Charley Cummings: I'm so glad you asked me that question. So the mutual form is an interesting one for a few different reasons. One, it really gives your impact model teeth. So we really mean what we say in terms of investing in sustainable food and agriculture businesses that I think drive a disproportionate impact in the region in terms of environmental, economic, cultural outcomes and the vitality of the the region. And so aligning your governance model with that impact-based mission, I think, is really important. It also gives our employees a really solid answer to the question "Who do you work for?" There's a really single unambiguous answer, and that's our depositors. There's no other stakeholders in the equation.

Peter Biello: So just so I'm clear on the mutual kind of banking, it's almost like a cooperative in the sense that depositors have more of a say in the bank's policies and who gets loans and who doesn't.

Charley Cummings: Precisely. It is in fact a cooperative structure which, in the agricultural world, is a structure that farmers are well familiar with. There's many different cooperatives on the purchasing side of the equation for farmers and it's a structure they're comfortable with. And I think it's also a structure consumers are increasingly open to, again, in wanting to be associated with purpose-driven, impact-driven brands. To know that there is real teeth behind that I think is really powerful.

Peter Biello: You've said that you want Walden Mutual to be the kind of Patagonia of mutual banks in the sense that they have an environmental mission. So how would you describe the mission of Walden Mutual in that sense?

Charley Cummings: So our ethos is "Grow Your Change," which aside from having a number of double entendres, I like because it reflects what we're trying to accomplish in a really simple way, and that is, we're trying to deliver both financial returns and non-financial returns to our partner depositors, both in the form of interest and ultimately year end dividends, but also in the form of social impact, which again, when that impact is local, tangible and specific, I think it's really meaningful.

Peter Biello: You're already working with some farmers in New Hampshire, correct?

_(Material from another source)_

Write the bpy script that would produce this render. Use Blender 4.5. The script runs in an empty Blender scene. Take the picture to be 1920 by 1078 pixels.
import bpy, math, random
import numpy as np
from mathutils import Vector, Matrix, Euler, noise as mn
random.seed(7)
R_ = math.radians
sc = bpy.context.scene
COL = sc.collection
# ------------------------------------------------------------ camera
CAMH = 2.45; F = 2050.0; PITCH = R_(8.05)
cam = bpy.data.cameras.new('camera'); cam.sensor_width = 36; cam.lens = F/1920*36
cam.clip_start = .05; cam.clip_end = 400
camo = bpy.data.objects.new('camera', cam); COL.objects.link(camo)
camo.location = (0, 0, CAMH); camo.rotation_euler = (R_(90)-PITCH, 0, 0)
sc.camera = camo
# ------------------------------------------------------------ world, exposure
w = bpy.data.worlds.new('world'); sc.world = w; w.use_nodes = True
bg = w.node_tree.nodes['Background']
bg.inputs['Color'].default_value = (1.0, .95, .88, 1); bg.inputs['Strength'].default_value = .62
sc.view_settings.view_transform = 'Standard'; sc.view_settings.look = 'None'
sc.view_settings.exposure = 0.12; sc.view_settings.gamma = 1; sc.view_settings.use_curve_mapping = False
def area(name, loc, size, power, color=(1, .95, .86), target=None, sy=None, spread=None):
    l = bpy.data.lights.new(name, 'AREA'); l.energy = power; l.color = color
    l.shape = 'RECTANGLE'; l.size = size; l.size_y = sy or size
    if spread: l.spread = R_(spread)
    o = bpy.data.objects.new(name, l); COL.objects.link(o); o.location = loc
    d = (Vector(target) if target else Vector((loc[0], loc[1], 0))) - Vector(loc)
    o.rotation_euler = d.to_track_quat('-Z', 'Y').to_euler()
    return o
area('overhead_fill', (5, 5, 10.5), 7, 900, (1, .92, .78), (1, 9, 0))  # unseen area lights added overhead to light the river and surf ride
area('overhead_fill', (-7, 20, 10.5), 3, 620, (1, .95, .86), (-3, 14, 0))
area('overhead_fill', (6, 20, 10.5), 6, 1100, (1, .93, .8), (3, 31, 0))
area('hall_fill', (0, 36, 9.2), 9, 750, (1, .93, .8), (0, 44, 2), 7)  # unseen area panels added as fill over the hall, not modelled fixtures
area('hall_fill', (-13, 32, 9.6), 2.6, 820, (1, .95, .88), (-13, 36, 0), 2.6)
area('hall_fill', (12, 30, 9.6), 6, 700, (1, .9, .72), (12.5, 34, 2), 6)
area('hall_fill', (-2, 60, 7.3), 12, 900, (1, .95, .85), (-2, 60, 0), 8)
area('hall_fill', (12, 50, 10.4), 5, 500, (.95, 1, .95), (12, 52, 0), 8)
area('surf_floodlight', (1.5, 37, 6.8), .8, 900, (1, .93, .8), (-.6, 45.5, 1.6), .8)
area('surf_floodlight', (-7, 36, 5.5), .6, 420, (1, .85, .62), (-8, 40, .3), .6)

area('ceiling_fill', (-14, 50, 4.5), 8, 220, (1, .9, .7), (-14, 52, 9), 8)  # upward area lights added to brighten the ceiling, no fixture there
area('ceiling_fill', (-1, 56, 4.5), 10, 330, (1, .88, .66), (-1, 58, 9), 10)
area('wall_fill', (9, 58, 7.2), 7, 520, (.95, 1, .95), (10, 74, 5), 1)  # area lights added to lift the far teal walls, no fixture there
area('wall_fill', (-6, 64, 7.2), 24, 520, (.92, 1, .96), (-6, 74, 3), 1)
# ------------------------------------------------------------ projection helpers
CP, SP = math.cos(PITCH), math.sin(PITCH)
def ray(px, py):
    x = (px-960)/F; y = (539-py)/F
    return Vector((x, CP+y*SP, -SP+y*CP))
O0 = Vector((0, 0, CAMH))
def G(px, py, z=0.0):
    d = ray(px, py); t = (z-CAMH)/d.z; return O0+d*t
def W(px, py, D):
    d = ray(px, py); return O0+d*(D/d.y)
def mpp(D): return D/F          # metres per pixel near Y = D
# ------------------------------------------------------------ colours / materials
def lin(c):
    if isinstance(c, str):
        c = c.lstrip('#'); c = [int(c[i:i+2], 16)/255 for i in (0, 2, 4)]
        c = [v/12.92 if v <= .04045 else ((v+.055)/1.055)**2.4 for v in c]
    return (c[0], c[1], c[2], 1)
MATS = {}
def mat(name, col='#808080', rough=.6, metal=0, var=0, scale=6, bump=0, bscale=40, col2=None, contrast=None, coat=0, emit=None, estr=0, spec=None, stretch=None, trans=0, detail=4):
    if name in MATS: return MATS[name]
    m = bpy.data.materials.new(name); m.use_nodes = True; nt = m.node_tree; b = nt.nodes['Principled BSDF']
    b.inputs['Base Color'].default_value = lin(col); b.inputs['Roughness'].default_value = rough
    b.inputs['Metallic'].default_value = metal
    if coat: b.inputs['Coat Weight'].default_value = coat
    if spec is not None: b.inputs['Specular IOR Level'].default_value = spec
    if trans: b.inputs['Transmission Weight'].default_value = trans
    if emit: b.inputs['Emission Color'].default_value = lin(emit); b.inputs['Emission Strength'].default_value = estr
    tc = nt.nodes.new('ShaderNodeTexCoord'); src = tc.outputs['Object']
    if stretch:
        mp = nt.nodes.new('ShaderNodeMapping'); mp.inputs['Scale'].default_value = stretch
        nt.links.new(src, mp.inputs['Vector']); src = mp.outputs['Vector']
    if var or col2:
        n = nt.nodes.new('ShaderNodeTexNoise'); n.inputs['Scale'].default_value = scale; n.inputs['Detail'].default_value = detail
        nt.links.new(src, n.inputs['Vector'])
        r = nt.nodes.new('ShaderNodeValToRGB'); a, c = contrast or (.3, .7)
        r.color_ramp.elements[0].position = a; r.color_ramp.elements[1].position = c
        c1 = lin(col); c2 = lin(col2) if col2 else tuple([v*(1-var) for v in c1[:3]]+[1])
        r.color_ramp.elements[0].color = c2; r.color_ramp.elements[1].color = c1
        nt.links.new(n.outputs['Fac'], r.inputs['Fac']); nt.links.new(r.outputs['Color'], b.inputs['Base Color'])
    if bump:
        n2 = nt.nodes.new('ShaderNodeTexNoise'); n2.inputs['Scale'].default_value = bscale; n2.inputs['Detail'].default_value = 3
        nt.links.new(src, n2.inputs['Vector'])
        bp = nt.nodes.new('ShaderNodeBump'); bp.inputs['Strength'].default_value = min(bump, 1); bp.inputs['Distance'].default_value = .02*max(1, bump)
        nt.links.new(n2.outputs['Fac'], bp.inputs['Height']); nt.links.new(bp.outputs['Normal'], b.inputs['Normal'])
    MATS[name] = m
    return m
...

Charley Cummings: Yes. Yep. So we're doing some initial lending out of our seed capital. Our first loan is to an egg producer here in New Hampshire called Julie's Happy Hens. They've been a longtime partner of ours, a long time relationship, and we're excited to support them. To me, that's the really exciting part about this work is meeting other operators that are having all the same challenges we did at Walden Local in terms of building the supply chain and the operational complexities and the technical requirements of operating a food-based business. You know, I think every industry likes to think of themselves as unique. Food has a particular claim to that. It's perishable. The nature of perishable inventory, the health and safety requirements, the regulatory oversight make the food business really different. And maybe even more important than that, there's a shared philosophical understanding for everybody in the food business, whether they're on the farm side or they're in processing or distribution or even consumer brands where when you're making a product that ultimately goes into people's bodies and feeds families, there's something really inherently meaningful to that. And so we're bringing a lot of experience from the industry, both on our board and our management team of folks that really understand that dynamic. And so I think that will serve us well in, you know, building a lending pipeline because you've got a set of people that really understand those unique dynamics of the industry.

Peter Biello: Well, Charley Cummings, CEO of Walden Mutual. Thank you so much for speaking with me.

Charley Cummings: Thanks so much, Peter. I really appreciate it.